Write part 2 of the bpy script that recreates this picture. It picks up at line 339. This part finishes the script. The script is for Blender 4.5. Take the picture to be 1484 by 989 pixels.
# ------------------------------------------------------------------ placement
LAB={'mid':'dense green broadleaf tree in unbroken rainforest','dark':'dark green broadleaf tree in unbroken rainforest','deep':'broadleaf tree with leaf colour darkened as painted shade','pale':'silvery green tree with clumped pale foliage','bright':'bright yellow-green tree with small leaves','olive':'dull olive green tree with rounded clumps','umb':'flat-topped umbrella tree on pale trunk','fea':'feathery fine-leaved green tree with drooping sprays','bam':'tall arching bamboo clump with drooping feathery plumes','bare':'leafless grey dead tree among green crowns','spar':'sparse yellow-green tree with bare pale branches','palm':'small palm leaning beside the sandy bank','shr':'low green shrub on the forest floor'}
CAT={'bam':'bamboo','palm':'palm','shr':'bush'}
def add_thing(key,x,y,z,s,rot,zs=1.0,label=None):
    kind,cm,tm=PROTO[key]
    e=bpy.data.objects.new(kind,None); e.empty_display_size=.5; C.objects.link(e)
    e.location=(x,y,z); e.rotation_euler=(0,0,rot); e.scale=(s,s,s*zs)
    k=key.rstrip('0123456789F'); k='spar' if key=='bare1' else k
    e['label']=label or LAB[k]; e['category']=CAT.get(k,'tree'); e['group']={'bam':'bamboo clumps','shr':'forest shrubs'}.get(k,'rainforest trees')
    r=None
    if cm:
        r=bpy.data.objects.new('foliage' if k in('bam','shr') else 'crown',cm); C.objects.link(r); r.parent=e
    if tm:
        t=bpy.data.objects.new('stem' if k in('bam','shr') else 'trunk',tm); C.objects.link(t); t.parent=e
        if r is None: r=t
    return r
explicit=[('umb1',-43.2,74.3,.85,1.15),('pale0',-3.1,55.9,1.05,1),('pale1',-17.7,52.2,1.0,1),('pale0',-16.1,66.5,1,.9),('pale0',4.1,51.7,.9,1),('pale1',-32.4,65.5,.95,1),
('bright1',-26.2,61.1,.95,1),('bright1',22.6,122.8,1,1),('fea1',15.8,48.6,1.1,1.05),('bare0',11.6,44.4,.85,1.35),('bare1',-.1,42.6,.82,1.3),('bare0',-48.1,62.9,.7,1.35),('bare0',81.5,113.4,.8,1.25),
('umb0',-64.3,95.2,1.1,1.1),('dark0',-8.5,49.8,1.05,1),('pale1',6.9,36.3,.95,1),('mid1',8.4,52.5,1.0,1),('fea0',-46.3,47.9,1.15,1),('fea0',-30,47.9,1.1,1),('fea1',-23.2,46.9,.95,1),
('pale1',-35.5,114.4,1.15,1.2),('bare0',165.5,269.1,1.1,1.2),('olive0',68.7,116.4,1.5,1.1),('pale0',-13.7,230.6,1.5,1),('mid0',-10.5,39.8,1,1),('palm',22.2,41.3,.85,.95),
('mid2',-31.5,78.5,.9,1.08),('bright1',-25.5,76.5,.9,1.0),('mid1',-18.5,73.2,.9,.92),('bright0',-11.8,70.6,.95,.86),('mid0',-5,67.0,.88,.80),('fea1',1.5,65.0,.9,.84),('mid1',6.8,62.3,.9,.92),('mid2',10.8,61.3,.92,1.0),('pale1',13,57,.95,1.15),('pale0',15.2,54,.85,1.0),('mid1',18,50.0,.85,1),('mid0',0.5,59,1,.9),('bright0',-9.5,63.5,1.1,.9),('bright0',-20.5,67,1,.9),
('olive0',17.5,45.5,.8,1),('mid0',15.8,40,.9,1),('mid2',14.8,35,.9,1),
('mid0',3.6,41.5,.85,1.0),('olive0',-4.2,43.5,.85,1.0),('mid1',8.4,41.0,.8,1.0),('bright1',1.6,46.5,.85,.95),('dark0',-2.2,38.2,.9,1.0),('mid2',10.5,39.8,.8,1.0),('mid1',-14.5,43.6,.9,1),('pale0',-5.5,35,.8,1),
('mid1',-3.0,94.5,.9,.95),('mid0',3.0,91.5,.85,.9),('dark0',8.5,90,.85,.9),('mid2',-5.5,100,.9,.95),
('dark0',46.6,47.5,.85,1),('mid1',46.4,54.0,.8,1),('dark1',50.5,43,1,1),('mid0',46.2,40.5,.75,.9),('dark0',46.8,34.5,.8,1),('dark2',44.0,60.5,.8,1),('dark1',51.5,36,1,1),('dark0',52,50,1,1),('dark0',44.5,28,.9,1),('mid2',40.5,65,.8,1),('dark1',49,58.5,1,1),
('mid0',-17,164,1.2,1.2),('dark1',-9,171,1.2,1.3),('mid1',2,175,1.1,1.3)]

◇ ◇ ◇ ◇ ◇

## Goal of the exercise
Copy all data exactly, start to finish.

## Task solution
Write part 2 of the bpy script that recreates this picture. It picks up at line 339. This part finishes the script. The script is for Blender 4.5. Take the picture to be 1484 by 989 pixels.
# ------------------------------------------------------------------ placement
LAB={'mid':'dense green broadleaf tree in unbroken rainforest','dark':'dark green broadleaf tree in unbroken rainforest','deep':'broadleaf tree with leaf colour darkened as painted shade','pale':'silvery green tree with clumped pale foliage','bright':'bright yellow-green tree with small leaves','olive':'dull olive green tree with rounded clumps','umb':'flat-topped umbrella tree on pale trunk','fea':'feathery fine-leaved green tree with drooping sprays','bam':'tall arching bamboo clump with drooping feathery plumes','bare':'leafless grey dead tree among green crowns','spar':'sparse yellow-green tree with bare pale branches','palm':'small palm leaning beside the sandy bank','shr':'low green shrub on the forest floor'}
CAT={'bam':'bamboo','palm':'palm','shr':'bush'}
def add_thing(key,x,y,z,s,rot,zs=1.0,label=None):
    kind,cm,tm=PROTO[key]
    e=bpy.data.objects.new(kind,None); e.empty_display_size=.5; C.objects.link(e)
    e.location=(x,y,z); e.rotation_euler=(0,0,rot); e.scale=(s,s,s*zs)
    k=key.rstrip('0123456789F'); k='spar' if key=='bare1' else k
    e['label']=label or LAB[k]; e['category']=CAT.get(k,'tree'); e['group']={'bam':'bamboo clumps','shr':'forest shrubs'}.get(k,'rainforest trees')
    r=None
    if cm:
        r=bpy.data.objects.new('foliage' if k in('bam','shr') else 'crown',cm); C.objects.link(r); r.parent=e
    if tm:
        t=bpy.data.objects.new('stem' if k in('bam','shr') else 'trunk',tm); C.objects.link(t); t.parent=e
        if r is None: r=t
    return r
explicit=[('umb1',-43.2,74.3,.85,1.15),('pale0',-3.1,55.9,1.05,1),('pale1',-17.7,52.2,1.0,1),('pale0',-16.1,66.5,1,.9),('pale0',4.1,51.7,.9,1),('pale1',-32.4,65.5,.95,1),
('bright1',-26.2,61.1,.95,1),('bright1',22.6,122.8,1,1),('fea1',15.8,48.6,1.1,1.05),('bare0',11.6,44.4,.85,1.35),('bare1',-.1,42.6,.82,1.3),('bare0',-48.1,62.9,.7,1.35),('bare0',81.5,113.4,.8,1.25),
('umb0',-64.3,95.2,1.1,1.1),('dark0',-8.5,49.8,1.05,1),('pale1',6.9,36.3,.95,1),('mid1',8.4,52.5,1.0,1),('fea0',-46.3,47.9,1.15,1),('fea0',-30,47.9,1.1,1),('fea1',-23.2,46.9,.95,1),
('pale1',-35.5,114.4,1.15,1.2),('bare0',165.5,269.1,1.1,1.2),('olive0',68.7,116.4,1.5,1.1),('pale0',-13.7,230.6,1.5,1),('mid0',-10.5,39.8,1,1),('palm',22.2,41.3,.85,.95),
('mid2',-31.5,78.5,.9,1.08),('bright1',-25.5,76.5,.9,1.0),('mid1',-18.5,73.2,.9,.92),('bright0',-11.8,70.6,.95,.86),('mid0',-5,67.0,.88,.80),('fea1',1.5,65.0,.9,.84),('mid1',6.8,62.3,.9,.92),('mid2',10.8,61.3,.92,1.0),('pale1',13,57,.95,1.15),('pale0',15.2,54,.85,1.0),('mid1',18,50.0,.85,1),('mid0',0.5,59,1,.9),('bright0',-9.5,63.5,1.1,.9),('bright0',-20.5,67,1,.9),
('olive0',17.5,45.5,.8,1),('mid0',15.8,40,.9,1),('mid2',14.8,35,.9,1),
('mid0',3.6,41.5,.85,1.0),('olive0',-4.2,43.5,.85,1.0),('mid1',8.4,41.0,.8,1.0),('bright1',1.6,46.5,.85,.95),('dark0',-2.2,38.2,.9,1.0),('mid2',10.5,39.8,.8,1.0),('mid1',-14.5,43.6,.9,1),('pale0',-5.5,35,.8,1),
('mid1',-3.0,94.5,.9,.95),('mid0',3.0,91.5,.85,.9),('dark0',8.5,90,.85,.9),('mid2',-5.5,100,.9,.95),
('dark0',46.6,47.5,.85,1),('mid1',46.4,54.0,.8,1),('dark1',50.5,43,1,1),('mid0',46.2,40.5,.75,.9),('dark0',46.8,34.5,.8,1),('dark2',44.0,60.5,.8,1),('dark1',51.5,36,1,1),('dark0',52,50,1,1),('dark0',44.5,28,.9,1),('mid2',40.5,65,.8,1),('dark1',49,58.5,1,1),
('mid0',-17,164,1.2,1.2),('dark1',-9,171,1.2,1.3),('mid1',2,175,1.1,1.3)]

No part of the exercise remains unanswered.